Furthermore, as with the second embodiment, increasing the conveyance amount can further enhance the effect of avoiding heat damage. For example, it can be seen that Example 14 where the conveyance amount (conveyance speed) is increased even under the same conditions as Example 13 is more effective at suppressing the size variation.

The pullback control in FIG. 21 illustrates a method for controlling the conveyance time and conveyance speed. In this case, in a case where the sum of the preliminary conveyance time (Wait3) and the reverse conveyance time (Wait4) is equal to or greater than the cooling time of the drying heater, the conveyance continues during cooling. However, in a case where the sum of the preliminary conveyance time (Wait3) and the reverse conveyance time (Wait4) is shorter than the cooling time of the drying heater, the conveyance stops in the middle of cooling, reducing the effect of avoiding heat damage.

For example, comparing Examples 16 and 17, the effect of avoiding heat damage is weakened in Example 17 where the conveyance is stopped for about 50 seconds (300−(125+125)=50).

Furthermore, differences in environmental temperature of printing can affect the cooling time. This phenomenon occurs more significantly in a case where the blast fan inside the drying heater has a mechanism for taking in outside air. For example, in Example 23 where the environmental temperature is 35° C., the cooling time is longer than in Example 22 where the environmental temperature is 25° C., and therefore the preliminary conveyance time and the reverse conveyance time are also longer.

Next, with reference to FIG. 22, the effect of performing both the damage control of the second embodiment and the pullback control of the third embodiment will be described. In FIG. 22, Examples 25 to 36 illustrate cases where both damage control and pullback control are performed. The meaning of each item is the same as in FIG. 21 described above, and thus description thereof will be omitted.

By employing both damage control and pullback control, size variations can be further minimized for both heat-sensitive and heat-resistant print media.

By using both warm-up control and pullback control, significant effects can be achieved. Specifically, significant effects can be achieved by appropriately adjusting Wait1, Wait2, Wait3, and Wait4.

Other Embodiments

The above embodiments have been described assuming a case where a preceding print job and a subsequent print job are received consecutively within a relatively short period of time. However, the technology of the present disclosure is also applicable to a configuration in which a relatively long period of time elapses between these print jobs.

Furthermore, the technology of the present disclosure is applicable, for example, whether the set temperature of the drying heater for the subsequent print job is higher or lower than that of the preceding print job. That is, the technology of the present disclosure is applicable to a case where the warm-up time is required to raise the temperature of the drying heater and a case where the cooling time is required.

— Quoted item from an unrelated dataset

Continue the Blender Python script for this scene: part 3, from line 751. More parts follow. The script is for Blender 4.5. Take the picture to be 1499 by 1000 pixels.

Furthermore, in a case where the set temperature for the preceding print job is the same as the set temperature for the subsequent print job, the warm-up time for the drying heater is usually no longer necessary, and the print operation for the subsequent print job can start immediately after the preceding print job is completed. However, the technology of the present disclosure works effectively in a case where the subsequent print job is received some time after the preceding print job is completed.

In the above embodiments, it is assumed that the print medium is cooled by natural heat dissipation. However, the printing apparatus may also include a cooling device (for example, a cooling fan (not illustrated)) for cooling the print medium heated by the drying heater, and a cooling driver (not illustrated) for driving the cooling device. In a case where the printing apparatus includes the cooling device, the CPU controls driving of the cooling driver. With this configuration, the print medium can be cooled more quickly than in a case where the print medium is left to cool naturally. In other words, the print medium can be cooled regardless of the presence or absence of the cooling device.

In the above embodiments, ink containing a color material is used as the liquid, but the liquid that can be used for the technology of the present disclosure is not limited to ink. Besides the ink, various printing liquids can also be used, including treatment liquids or the like used for the purpose of improving ink fixation on the print medium, reducing gloss unevenness, and improving abrasion resistance.

Embodiment(s) of the present disclosure can also be realized by a computer of a system or apparatus that reads out and executes computer executable instructions (for example, one or more programs) recorded on a storage medium (which may also be referred to more fully as a ‘non-transitory computer-readable storage medium’) to perform the functions of one or more of the above-described embodiment(s) and/or that includes one or more circuits (for example, application specific integrated circuit (ASIC)) for performing the functions of one or more of the above-described embodiment(s), and by a method performed by the computer of the system or apparatus by, for example, reading out and executing the computer executable instructions from the storage medium to perform the functions of one or more of the above-described embodiment(s) and/or controlling the one or more circuits to perform the functions of one or more of the above-described embodiment(s). The computer may comprise one or more processors (for example, central processing unit (CPU), micro processing unit (MPU)) and may include a network of separate computers or separate processors to read out and execute the computer executable instructions. The computer executable instructions may be provided to the computer, for example, from a network or the storage medium. The storage medium may include, for example, one or more of a hard disk, a random-access memory (RAM), a read only memory (ROM), a storage of distributed computing systems, an optical disk (such as a compact disc (CD), digital versatile disc (DVD), or Blu-ray Disc (BD)™), a flash memory device, a memory card, and the like.

The printing apparatus of the present disclosure allows for appropriate use of roll sheet.

While the present disclosure has been described with reference to embodiments, it is to be understood that the present disclosure is not limited to the disclosed embodiments. The scope of the following claims is to be accorded the broadest interpretation so as to encompass all such modifications and equivalent structures and functions.

This application claims the benefit of Japanese Patent Application No. 2024-188386, filed Oct. 25, 2024, and Japanese Patent Application No. 2025-110754 filed Jun. 30, 2025, which are hereby incorporated by reference herein in their entirety.